# [Short task]
Restate the full listing word for word and leave the pictures out.

# [Data shown]
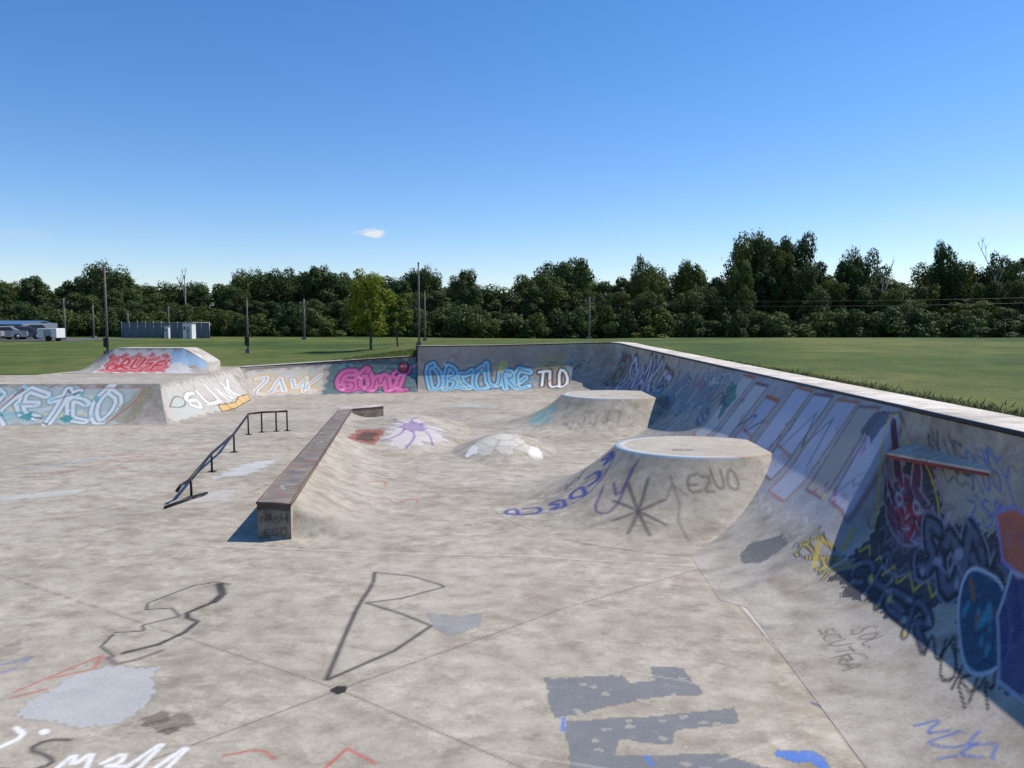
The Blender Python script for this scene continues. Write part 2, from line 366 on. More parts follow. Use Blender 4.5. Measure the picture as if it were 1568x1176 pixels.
    c.poly([(-2.6,30),(-1.2,29.6),(-.4,30.5),(-1.8,31)],(.35,.48,.5),.35,.05)
cf=Canvas(X,Y); paint_floor(cf)
P=np.stack([X,Y,height(X,Y)],-1).reshape(-1,3)
floor=mk('skatepark_floor',P,gridfaces(len(xs),len(ys)),M_floor,cf.colors(),True)

# ---------------------------------------------------------------- volcano pads
for (cx,cy,rx,ry,top,run) in PADS:
    na=460; lev=[('t',r) for r in np.linspace(0.0,1,26)]+[('d',d) for d in np.concatenate([[.012],np.linspace(.03,run,100)])]
    th=np.linspace(0,2*math.pi,na,endpoint=False); C,S=np.cos(th),np.sin(th); rows=[]
    for k,v in lev:
        if k=='t': rows.append(np.stack([cx+rx*v*C,cy+ry*v*S,np.full(na,top)],-1))
        else: rows.append(np.stack([cx+(rx+v)*C,cy+(ry+v)*S,np.full(na,.003+(top-.003)*(1-v/run)**2.35)],-1))
    G=np.stack(rows,1)
    c=Canvas(G[...,0],G[...,1])
    rim=[(cx+rx*.97*math.cos(t),cy+ry*.97*math.sin(t)) for t in np.linspace(0,2*math.pi,80)]
    c.poly(rim,(.53,.48,.40),.4)
    paint_floor(c)
    c.stroke([(cx+rx*.99*math.cos(t),cy+ry*.99*math.sin(t)) for t in np.linspace(2.0,5.0,50)],.07,(.24,.44,.60),.9,.03)
    c.stroke([(cx+rx*.93*math.cos(t),cy+ry*.93*math.sin(t)) for t in np.linspace(2.0,5.0,50)],.05,(.66,.66,.64),.7,.03)
    c.stroke([(cx+rx*.99*math.cos(t),cy+ry*.99*math.sin(t)) for t in np.linspace(4.6,6.0,30)],.05,(.55,.28,.16),.7,.03)
    c.poly([(cx-.35+.2*math.cos(t),cy-.45+.12*math.sin(t)) for t in np.linspace(0,6.28,16)],(.10,.08,.06),.8,.02)
    c.poly([(cx-.35+.1*math.cos(t),cy-.45+.06*math.sin(t)) for t in np.linspace(0,6.28,16)],(.45,.42,.36),.8,.02)
    mk('concrete_volcano_pad',G.reshape(-1,3),gridfaces(na,len(lev),True),M_floor,c.colors(),True)

# ---------------------------------------------------------------- perimeter walls (lofted quarter pipes and banks)
SN=math.sin(R(87))
def prof(t):
    th=t*R(87)
    us=np.sin(th)/SN
    q=np.stack([us,(1-np.cos(th))/(1-math.cos(R(87)))],-1)
    w=np.where(us<.68,.44*(us/.68)**2,.44+(us-.68)*.56/.32)
    u=t*1.0
    return q,np.stack([us,w],-1),np.stack([u,u**1.25],-1)
def loft(name,st,ds,nv,paint,mat=M_wall,deck=True,coping=True):
    st=np.array(st,dtype=float); seg=np.hypot(np.diff(st[:,2]),np.diff(st[:,3]))
    seg=np.maximum(seg,np.hypot(np.diff(st[:,0]),np.diff(st[:,1])));cum=np.concatenate([[0],np.cumsum(seg)])
    if callable(ds):
        s=[0]
        while s[-1]<cum[-1]: s.append(s[-1]+ds(s[-1]))
        s=np.clip(np.array(s),0,cum[-1])
    else: s=np.linspace(0,cum[-1],int(cum[-1]/ds)+2)
    s=np.unique(np.concatenate([s,cum]))
    I=np.stack([np.interp(s,cum,st[:,k]) for k in range(st.shape[1])],-1)
    t=np.linspace(0,1,nv); q,b1,b2=prof(t)
    UW=I[:,7,None,None]*q+I[:,8,None,None]*b1+I[:,9,None,None]*b2
    u,w=UW[...,0],UW[...,1]
    G=np.stack([I[:,0,None]+(I[:,2]-I[:,0])[:,None]*u,I[:,1,None]+(I[:,3]-I[:,1])[:,None]*u,.003+I[:,4,None]*w],-1)
    T=np.broadcast_to(t[None,:],G.shape[:2])
    col=paint(G,T)
    e=empty(name)
    mk('face',G.reshape(-1,3),gridfaces(len(s),nv),mat,col,True,parent=e)
    if deck:
        top=I[:,2:5].copy();top[:,2]+=.004
        out=np.stack([I[:,5],I[:,6],I[:,4]-.0],-1); dn=out.copy();dn[:,2]-=.6
        D=np.stack([top,out,dn],1)
        mk('deck',D.reshape(-1,3),gridfaces(len(s),3),M_deck,None,False,parent=e)
    if coping:
        k=max(1,len(s)//120); pl_=[(p[0],p[1],p[2]-.02) for p in I[::k,2:5]]
        tube('coping',pl_,.032,M_steel,parent=e,n=6)
    return e
def Xo(y): return float(np.interp(y,[0,16,26,33],[4.9,4.9,4.54,4.22]))
def rst(y,kq,run=2.5,yb=None):
    x=Xo(y);z=float(np.interp(y,[0,16,26,33],[2.12,2.12,2.2,2.27]));o=.031*y
    yb=y if yb is None else yb
    return (x-run+.031*yb,yb,x+o,y,z,x+.8+o,y,kq,1-kq,0)
right=[rst(-2,1),rst(7.0,1),rst(9.95,1,yb=8.5),rst(10.2,0,2.75,yb=8.75),rst(14,0,2.75,yb=13.2),rst(18,0,2.6),rst(23,1,2.3),rst(28,1,2.1),rst(31,1,2.0)]
right+=[(3.15,33.2,5.24,33.3,2.27,6.02,33.8,1,0,0),(2.9,35.0,5.2,36.5,2.32,6.0,37.2,1,0,0),(2.4,36.0,4.8,38.0,2.34,5.6,38.9,1,0,0),(1.6,36.6,3.9,38.7,2.30,4.2,39.5,1,0,0)]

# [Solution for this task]
The Blender Python script for this scene continues. Write part 2, from line 366 on. More parts follow. Use Blender 4.5. Measure the picture as if it were 1568x1176 pixels.
    c.poly([(-2.6,30),(-1.2,29.6),(-.4,30.5),(-1.8,31)],(.35,.48,.5),.35,.05)
cf=Canvas(X,Y); paint_floor(cf)
P=np.stack([X,Y,height(X,Y)],-1).reshape(-1,3)
floor=mk('skatepark_floor',P,gridfaces(len(xs),len(ys)),M_floor,cf.colors(),True)

# ---------------------------------------------------------------- volcano pads
for (cx,cy,rx,ry,top,run) in PADS:
    na=460; lev=[('t',r) for r in np.linspace(0.0,1,26)]+[('d',d) for d in np.concatenate([[.012],np.linspace(.03,run,100)])]
    th=np.linspace(0,2*math.pi,na,endpoint=False); C,S=np.cos(th),np.sin(th); rows=[]
    for k,v in lev:
        if k=='t': rows.append(np.stack([cx+rx*v*C,cy+ry*v*S,np.full(na,top)],-1))
        else: rows.append(np.stack([cx+(rx+v)*C,cy+(ry+v)*S,np.full(na,.003+(top-.003)*(1-v/run)**2.35)],-1))
    G=np.stack(rows,1)
    c=Canvas(G[...,0],G[...,1])
    rim=[(cx+rx*.97*math.cos(t),cy+ry*.97*math.sin(t)) for t in np.linspace(0,2*math.pi,80)]
    c.poly(rim,(.53,.48,.40),.4)
    paint_floor(c)
    c.stroke([(cx+rx*.99*math.cos(t),cy+ry*.99*math.sin(t)) for t in np.linspace(2.0,5.0,50)],.07,(.24,.44,.60),.9,.03)
    c.stroke([(cx+rx*.93*math.cos(t),cy+ry*.93*math.sin(t)) for t in np.linspace(2.0,5.0,50)],.05,(.66,.66,.64),.7,.03)
    c.stroke([(cx+rx*.99*math.cos(t),cy+ry*.99*math.sin(t)) for t in np.linspace(4.6,6.0,30)],.05,(.55,.28,.16),.7,.03)
    c.poly([(cx-.35+.2*math.cos(t),cy-.45+.12*math.sin(t)) for t in np.linspace(0,6.28,16)],(.10,.08,.06),.8,.02)
    c.poly([(cx-.35+.1*math.cos(t),cy-.45+.06*math.sin(t)) for t in np.linspace(0,6.28,16)],(.45,.42,.36),.8,.02)
    mk('concrete_volcano_pad',G.reshape(-1,3),gridfaces(na,len(lev),True),M_floor,c.colors(),True)

# ---------------------------------------------------------------- perimeter walls (lofted quarter pipes and banks)
SN=math.sin(R(87))
def prof(t):
    th=t*R(87)
    us=np.sin(th)/SN
    q=np.stack([us,(1-np.cos(th))/(1-math.cos(R(87)))],-1)
    w=np.where(us<.68,.44*(us/.68)**2,.44+(us-.68)*.56/.32)
    u=t*1.0
    return q,np.stack([us,w],-1),np.stack([u,u**1.25],-1)
def loft(name,st,ds,nv,paint,mat=M_wall,deck=True,coping=True):
    st=np.array(st,dtype=float); seg=np.hypot(np.diff(st[:,2]),np.diff(st[:,3]))
    seg=np.maximum(seg,np.hypot(np.diff(st[:,0]),np.diff(st[:,1])));cum=np.concatenate([[0],np.cumsum(seg)])
    if callable(ds):
        s=[0]
        while s[-1]<cum[-1]: s.append(s[-1]+ds(s[-1]))
        s=np.clip(np.array(s),0,cum[-1])
    else: s=np.linspace(0,cum[-1],int(cum[-1]/ds)+2)
    s=np.unique(np.concatenate([s,cum]))
    I=np.stack([np.interp(s,cum,st[:,k]) for k in range(st.shape[1])],-1)
    t=np.linspace(0,1,nv); q,b1,b2=prof(t)
    UW=I[:,7,None,None]*q+I[:,8,None,None]*b1+I[:,9,None,None]*b2
    u,w=UW[...,0],UW[...,1]
    G=np.stack([I[:,0,None]+(I[:,2]-I[:,0])[:,None]*u,I[:,1,None]+(I[:,3]-I[:,1])[:,None]*u,.003+I[:,4,None]*w],-1)
    T=np.broadcast_to(t[None,:],G.shape[:2])
    col=paint(G,T)
    e=empty(name)
    mk('face',G.reshape(-1,3),gridfaces(len(s),nv),mat,col,True,parent=e)
    if deck:
        top=I[:,2:5].copy();top[:,2]+=.004
        out=np.stack([I[:,5],I[:,6],I[:,4]-.0],-1); dn=out.copy();dn[:,2]-=.6
        D=np.stack([top,out,dn],1)
        mk('deck',D.reshape(-1,3),gridfaces(len(s),3),M_deck,None,False,parent=e)
    if coping:
        k=max(1,len(s)//120); pl_=[(p[0],p[1],p[2]-.02) for p in I[::k,2:5]]
        tube('coping',pl_,.032,M_steel,parent=e,n=6)
    return e
def Xo(y): return float(np.interp(y,[0,16,26,33],[4.9,4.9,4.54,4.22]))
def rst(y,kq,run=2.5,yb=None):
    x=Xo(y);z=float(np.interp(y,[0,16,26,33],[2.12,2.12,2.2,2.27]));o=.031*y
    yb=y if yb is None else yb
    return (x-run+.031*yb,yb,x+o,y,z,x+.8+o,y,kq,1-kq,0)
right=[rst(-2,1),rst(7.0,1),rst(9.95,1,yb=8.5),rst(10.2,0,2.75,yb=8.75),rst(14,0,2.75,yb=13.2),rst(18,0,2.6),rst(23,1,2.3),rst(28,1,2.1),rst(31,1,2.0)]
right+=[(3.15,33.2,5.24,33.3,2.27,6.02,33.8,1,0,0),(2.9,35.0,5.2,36.5,2.32,6.0,37.2,1,0,0),(2.4,36.0,4.8,38.0,2.34,5.6,38.9,1,0,0),(1.6,36.6,3.9,38.7,2.30,4.2,39.5,1,0,0)]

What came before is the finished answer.